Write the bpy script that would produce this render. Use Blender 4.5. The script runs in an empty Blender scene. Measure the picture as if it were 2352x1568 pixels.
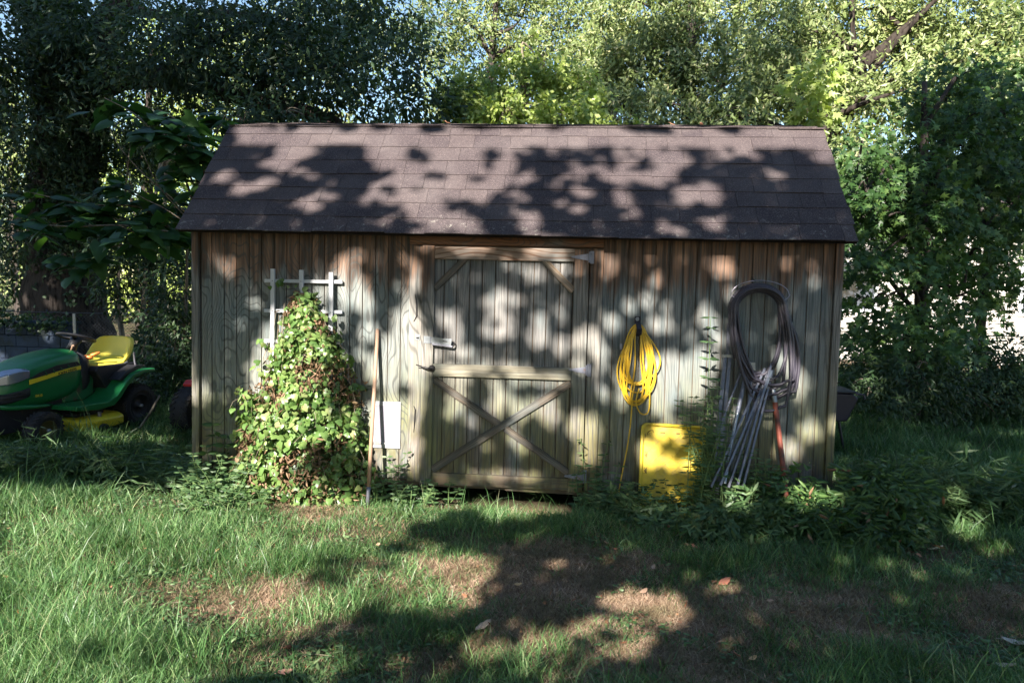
import bpy, math, random
import numpy as np
from mathutils import Vector, Matrix
random.seed(7); rng = np.random.default_rng(11)
PI = math.pi
sc = bpy.context.scene
C = sc.collection

# ------------------------------------------------------------------ camera, world, sun, exposure
CAM = np.array([3.0101, -5.6577, 1.5926]); PITCH, YAW, ROLL = 0.0653, -0.0819, 0.0240
FMM = 26.0; FPX = 2352 * FMM / 36.0
def cam_basis():
    fwd = np.array([math.sin(YAW)*math.cos(PITCH), math.cos(YAW)*math.cos(PITCH), -math.sin(PITCH)])
    right = np.array([math.cos(YAW), -math.sin(YAW), 0.0]); up = np.cross(right, fwd)
    c, s = math.cos(ROLL), math.sin(ROLL)
    return c*right + s*up, -s*right + c*up, fwd
RGT, UPV, FWD = cam_basis()
cd = bpy.data.cameras.new('camera'); cam = bpy.data.objects.new('camera', cd); C.objects.link(cam)
cd.lens = FMM; cd.sensor_width = 36.0; cd.clip_start = 0.05; cd.clip_end = 400
m = Matrix((RGT, UPV, -FWD)).transposed().to_4x4(); m.translation = Vector(CAM)
cam.matrix_world = m; sc.camera = cam
AZ, EL = math.radians(14), math.radians(29)
SUN = np.array([math.sin(AZ)*math.cos(EL), math.cos(AZ)*math.cos(EL), -math.sin(EL)])   # direction the light travels
w = bpy.data.worlds.new('World'); sc.world = w; w.use_nodes = True
nt = w.node_tree; sky = nt.nodes.new('ShaderNodeTexSky'); sky.sky_type = 'NISHITA'; sky.sun_disc = False
sky.sun_elevation = EL; sky.sun_rotation = math.atan2(-SUN[0], -SUN[1]); sky.air_density = 1.3; sky.dust_density = 0.2; sky.ozone_density = 3.0
bgn = nt.nodes['Background']; bgn.inputs['Strength'].default_value = 0.066
nt.links.new(sky.outputs[0], bgn.inputs['Color'])
sl = bpy.data.lights.new('sun', 'SUN'); sl.energy = 5.0; sl.angle = math.radians(0.53); sl.color = (1.0, 0.93, 0.84)
so = bpy.data.objects.new('sun', sl); C.objects.link(so)
so.rotation_euler = Vector(SUN).to_track_quat('-Z', 'Y').to_euler(); so.location = (-4, -14, 12)
sc.view_settings.view_transform = 'Standard'; sc.view_settings.look = 'None'
sc.view_settings.exposure = 1.9; sc.view_settings.gamma = 1.0
sc.render.engine = 'CYCLES'; sc.cycles.max_bounces = 6; sc.cycles.diffuse_bounces = 3
sc.cycles.glossy_bounces = 2; sc.cycles.transmission_bounces = 3; sc.cycles.transparent_max_bounces = 4
sc.cycles.use_denoising = True; sc.cycles.use_adaptive_sampling = True; sc.cycles.adaptive_threshold = 0.02

# layout helpers: where a sight line through photo point (u,v) (2352 px wide) meets a real plane
def at(u, v, Y=0.0):
    d = RGT*((u-1176)/FPX) - UPV*((v-784)/FPX) + FWD
    return CAM + d*((Y-CAM[1])/d[1])
def gnd(u, v, Z=0.0):
    d = RGT*((u-1176)/FPX) - UPV*((v-784)/FPX) + FWD
    return CAM + d*((Z-CAM[2])/d[2])
def project(P):
    v = np.asarray(P) - CAM; z = v@FWD
    return 1176 + FPX*(v@RGT)/z, 784 - FPX*(v@UPV)/z

# ------------------------------------------------------------------ object helpers
def tag(o, label=None, cat=None, group=None, kind=None):
    if label: o['label'] = label
    if cat: o['category'] = cat
    if group: o['group'] = group
    if kind: o['kind'] = kind
    return o
def empty(name, loc, rz=0.0, label=None, cat=None, group=None):
    o = bpy.data.objects.new(name, None); C.objects.link(o); o.location = loc; o.rotation_euler = (0, 0, rz)
    o.empty_display_size = 0.1
    return tag(o, label, cat, group)
def link(name, me, mat, parent=None, smooth=False):
    o = bpy.data.objects.new(name, me); C.objects.link(o)
    if mat is not None: me.materials.append(mat)
    if parent is not None: o.parent = parent
    if smooth: me.polygons.foreach_set('use_smooth', [True]*len(me.polygons))
    return o
class MB:
    def __init__(s): s.v = []; s.f = []
    def add(s, vs, fs):
        b = len(s.v); s.v += [tuple(map(float, p)) for p in vs]; s.f += [tuple(b+i for i in f) for f in fs]; return s
    def box(s, x0, x1, y0, y1, z0, z1):
        return s.add([(x0,y0,z0),(x1,y0,z0),(x1,y1,z0),(x0,y1,z0),(x0,y0,z1),(x1,y0,z1),(x1,y1,z1),(x0,y1,z1)],
                     [(0,3,2,1),(4,5,6,7),(0,1,5,4),(1,2,6,5),(2,3,7,6),(3,0,4,7)])
    def bar(s, a, b, wd, th, up=(0,-1,0)):
        a = np.array(a, float); b = np.array(b, float); d = b-a; d /= np.linalg.norm(d)
        n = np.array(up, float); n -= d*(n@d); n /= np.linalg.norm(n); t = np.cross(d, n)
        vs = []
        for p in (a, b):
            for i, j in ((-1,-1),(1,-1),(1,1),(-1,1)): vs.append(p + t*i*wd/2 + n*j*th/2)
        return s.add(vs, [(0,3,2,1),(4,5,6,7),(0,1,5,4),(1,2,6,5),(2,3,7,6),(3,0,4,7)])
    def tube(s, pts, r, n=8, caps=True):
        pts = [np.array(p, float) for p in pts]; k = len(pts)
        rs = r if hasattr(r, '__len__') else [r]*k
        t0 = pts[1]-pts[0]; t0 /= np.linalg.norm(t0)
        a = np.array([0,0,1.]) if abs(t0[2]) < .9 else np.array([1.,0,0]); nrm = np.cross(t0, a); nrm /= np.linalg.norm(nrm)
        vs = []
        for i in range(k):
            t = pts[min(i+1,k-1)]-pts[max(i-1,0)]; t /= np.linalg.norm(t)+1e-12
            nrm = nrm - t*(nrm@t); nrm /= np.linalg.norm(nrm)+1e-12; bn = np.cross(t, nrm)
            for j in range(n):
                th = 2*PI*j/n; vs.append(pts[i] + rs[i]*(math.cos(th)*nrm + math.sin(th)*bn))
        fs = [(i*n+j, i*n+(j+1)%n, (i+1)*n+(j+1)%n, (i+1)*n+j) for i in range(k-1) for j in range(n)]
        if caps: fs += [tuple(range(n-1,-1,-1)), tuple((k-1)*n+j for j in range(n))]
        return s.add(vs, fs)
    def lathe(s, prof, c, axis='y', n=28):       # prof: (radius, along)
        vs = []; k = len(prof)
        for r_, h in prof:
            for j in range(n):
                th = 2*PI*j/n; a, b = r_*math.cos(th), r_*math.sin(th)
                vs.append({'y': (c[0]+a, c[1]+h, c[2]+b), 'z': (c[0]+a, c[1]+b, c[2]+h), 'x': (c[0]+h, c[1]+a, c[2]+b)}[axis])
        return s.add(vs, [(i*n+j, i*n+(j+1)%n, (i+1)*n+(j+1)%n, (i+1)*n+j) for i in range(k-1) for j in range(n)])
    def prism(s, poly, y0, y1, f=lambda a, b, y: (a, y, b)):
        n = len(poly); vs = [f(a, b, y0) for a, b in poly] + [f(a, b, y1) for a, b in poly]
        return s.add(vs, [tuple(range(n)), tuple(range(2*n-1, n-1, -1))] + [(i, i+n, (i+1)%n+n, (i+1)%n) for i in range(n)])
    def loft(s, secs, caps=True):
        n = len(secs[0]); vs = [p for q in secs for p in q]
        fs = [(i*n+j, i*n+(j+1)%n, (i+1)*n+(j+1)%n, (i+1)*n+j) for i in range(len(secs)-1) for j in range(n)]
        if caps: fs += [tuple(range(n-1,-1,-1)), tuple((len(secs)-1)*n+j for j in range(n))]
        return s.add(vs, fs)
    def build(s, name, mat, parent=None, smooth=False, bevel=0.0, sub=0, seg=2):
        me = bpy.data.meshes.new(name); me.from_pydata(s.v, [], s.f); me.validate()
        import bmesh
        bm = bmesh.new(); bm.from_mesh(me); bmesh.ops.recalc_face_normals(bm, faces=bm.faces); bm.to_mesh(me); bm.free()
        o = link(name, me, mat, parent, smooth or sub > 0 or bevel > 0)
        if bevel > 0:
            b = o.modifiers.new('bevel', 'BEVEL'); b.width = bevel; b.segments = seg; b.limit_method = 'ANGLE'; b.harden_normals = True
        if sub: su = o.modifiers.new('sub', 'SUBSURF'); su.levels = su.render_levels = sub
        return o
def np_mesh(name, V, faces, mat, parent=None, smooth=True):   # faces: list of (m,k) int arrays
    me = bpy.data.meshes.new(name); me.vertices.add(len(V)); me.vertices.foreach_set('co', np.ascontiguousarray(V, dtype=np.float32).ravel())
    tot = np.concatenate([np.full(len(f), f.shape[1]) for f in faces]); lp = np.concatenate([f.ravel() for f in faces])
    me.loops.add(len(lp)); me.loops.foreach_set('vertex_index', lp.astype(np.int32)); me.polygons.add(len(tot))
    st = np.concatenate([[0], np.cumsum(tot)[:-1]]); me.polygons.foreach_set('loop_start', st.astype(np.int32))
    me.polygons.foreach_set('loop_total', tot.astype(np.int32)); me.update(calc_edges=True)
    return link(name, me, mat, parent, smooth)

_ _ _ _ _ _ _

**Task directions:** Set the lines above down again, word for word, from the first through the one containing "C = sc.collection"; pictures excluded.

**Exercise solution:**
Write the bpy script that would produce this render. Use Blender 4.5. The script runs in an empty Blender scene. Measure the picture as if it were 2352x1568 pixels.
import bpy, math, random
import numpy as np
from mathutils import Vector, Matrix
random.seed(7); rng = np.random.default_rng(11)
PI = math.pi
sc = bpy.context.scene
C = sc.collection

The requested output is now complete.